Anche Grillo si fa i suoi conti
Deve essere lo stesso ragionamento che ha fatto Grillo. Il comico fattosi politico ha rifiutato sempre qualunque confronto, non solo con i suoi avversari ma perfino con i giornalisti. Evidente l'obiettivo di non volersi vedere accomunato con quella che è stata ribattezzata la «vecchia classe politica», acconciato in qualche salotto Tv con tanto di poltroncina girevole. Ma perchè Grillo ha detto «no» a Sky? Il leader del Movimento 5 stelle sta cavalcando un'onda. Le immagini di piazza Castello a Torino gremita sono un spot più convincente di qualsiasi parola. Fanno il paio con la traversata dello Stretto che dette il via alla conquista siciliana.

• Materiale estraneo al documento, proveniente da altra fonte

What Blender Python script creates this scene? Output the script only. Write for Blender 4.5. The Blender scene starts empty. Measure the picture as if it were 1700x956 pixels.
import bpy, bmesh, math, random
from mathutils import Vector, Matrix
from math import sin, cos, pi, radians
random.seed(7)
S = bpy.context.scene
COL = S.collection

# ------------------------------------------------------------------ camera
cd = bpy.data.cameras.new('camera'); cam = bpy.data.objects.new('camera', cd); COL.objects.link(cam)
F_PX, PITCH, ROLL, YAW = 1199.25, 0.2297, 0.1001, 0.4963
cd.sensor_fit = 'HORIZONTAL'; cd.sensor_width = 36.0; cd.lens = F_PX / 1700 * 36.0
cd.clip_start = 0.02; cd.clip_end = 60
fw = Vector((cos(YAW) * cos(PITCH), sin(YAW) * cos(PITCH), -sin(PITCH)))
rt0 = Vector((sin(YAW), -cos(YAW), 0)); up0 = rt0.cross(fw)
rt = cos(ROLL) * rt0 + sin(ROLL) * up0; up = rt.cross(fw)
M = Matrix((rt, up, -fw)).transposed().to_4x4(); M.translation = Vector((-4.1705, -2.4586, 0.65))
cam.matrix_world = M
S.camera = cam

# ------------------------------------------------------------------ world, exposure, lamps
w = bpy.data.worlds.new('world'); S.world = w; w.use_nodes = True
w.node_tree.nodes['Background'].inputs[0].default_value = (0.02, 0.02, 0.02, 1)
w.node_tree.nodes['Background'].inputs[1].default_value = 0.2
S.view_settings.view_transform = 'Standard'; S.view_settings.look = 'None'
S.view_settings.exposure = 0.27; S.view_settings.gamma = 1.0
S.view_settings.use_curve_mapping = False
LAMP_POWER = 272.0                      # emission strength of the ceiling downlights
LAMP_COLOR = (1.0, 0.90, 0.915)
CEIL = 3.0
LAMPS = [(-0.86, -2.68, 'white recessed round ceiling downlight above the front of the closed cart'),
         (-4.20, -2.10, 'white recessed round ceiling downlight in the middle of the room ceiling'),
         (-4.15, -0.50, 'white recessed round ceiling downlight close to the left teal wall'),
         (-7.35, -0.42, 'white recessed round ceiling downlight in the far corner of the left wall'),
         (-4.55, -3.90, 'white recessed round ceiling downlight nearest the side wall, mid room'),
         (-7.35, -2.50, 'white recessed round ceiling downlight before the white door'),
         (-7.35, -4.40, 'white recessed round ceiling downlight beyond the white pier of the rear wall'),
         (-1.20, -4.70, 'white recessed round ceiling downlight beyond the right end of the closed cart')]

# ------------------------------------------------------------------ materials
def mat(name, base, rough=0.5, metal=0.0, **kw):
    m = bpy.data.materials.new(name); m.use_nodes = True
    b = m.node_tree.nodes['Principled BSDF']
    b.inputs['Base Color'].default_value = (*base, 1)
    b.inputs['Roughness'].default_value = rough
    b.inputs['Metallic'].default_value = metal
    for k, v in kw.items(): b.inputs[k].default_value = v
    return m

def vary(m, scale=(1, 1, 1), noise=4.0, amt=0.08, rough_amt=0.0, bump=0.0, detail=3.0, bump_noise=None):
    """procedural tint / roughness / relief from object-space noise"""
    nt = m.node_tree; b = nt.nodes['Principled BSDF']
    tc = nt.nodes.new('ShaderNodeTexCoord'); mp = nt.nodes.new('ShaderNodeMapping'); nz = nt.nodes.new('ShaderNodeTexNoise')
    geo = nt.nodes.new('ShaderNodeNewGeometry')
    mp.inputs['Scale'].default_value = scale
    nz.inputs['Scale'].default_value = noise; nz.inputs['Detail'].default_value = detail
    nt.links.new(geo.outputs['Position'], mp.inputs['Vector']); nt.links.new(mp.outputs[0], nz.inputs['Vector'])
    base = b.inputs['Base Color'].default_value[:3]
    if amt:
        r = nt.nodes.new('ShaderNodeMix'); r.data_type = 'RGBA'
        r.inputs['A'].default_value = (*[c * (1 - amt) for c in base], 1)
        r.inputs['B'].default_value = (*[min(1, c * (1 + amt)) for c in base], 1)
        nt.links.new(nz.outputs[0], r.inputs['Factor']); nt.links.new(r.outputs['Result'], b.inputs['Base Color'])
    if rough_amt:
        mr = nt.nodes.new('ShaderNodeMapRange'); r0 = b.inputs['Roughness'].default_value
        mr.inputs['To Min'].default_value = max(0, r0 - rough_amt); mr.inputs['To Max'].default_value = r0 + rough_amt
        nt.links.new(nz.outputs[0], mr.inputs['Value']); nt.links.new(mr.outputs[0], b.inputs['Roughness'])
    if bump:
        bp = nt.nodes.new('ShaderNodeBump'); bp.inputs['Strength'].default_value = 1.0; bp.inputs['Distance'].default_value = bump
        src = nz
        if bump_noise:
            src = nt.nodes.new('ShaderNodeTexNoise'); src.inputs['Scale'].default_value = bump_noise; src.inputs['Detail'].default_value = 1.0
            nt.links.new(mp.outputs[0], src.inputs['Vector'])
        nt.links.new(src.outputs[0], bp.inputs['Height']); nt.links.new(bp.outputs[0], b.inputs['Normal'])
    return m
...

Grillo ora non può sbagliare. E l'intervista è la negazione dello show. Nonostante avesse ottenuto di farla nel suo camper, a Genova, ossia a casa sua, comunque si sarebbe sentito costretto a recitare su un canovaccio scritto da altri mentre lui è un vincente se battitore libero. Del resto non si è presentato per governare, non deve spiegare cosa fare con il fiscal compact o con la spesa sanitaria delle Regioni, o come recuperare le risorse per gli esodati piuttosto che per il reddito garantito, caposaldo del suo programma politico. E un giornalista che gli si presenta davanti, chiedendogli di parlare di coperture finanziarie o vincoli di bilancio, rischia di metterlo in difficoltà. Il Grillo che funziona, è quello che urla «mandiamoli a casa», «aboliamo il finanziamento pubblico», che dice «no alla tav» e contemporaneamente vuole licenziare i sindacati. Per questo non gli serve un interlocutore con cui confrontarsi ma un palcoscenico.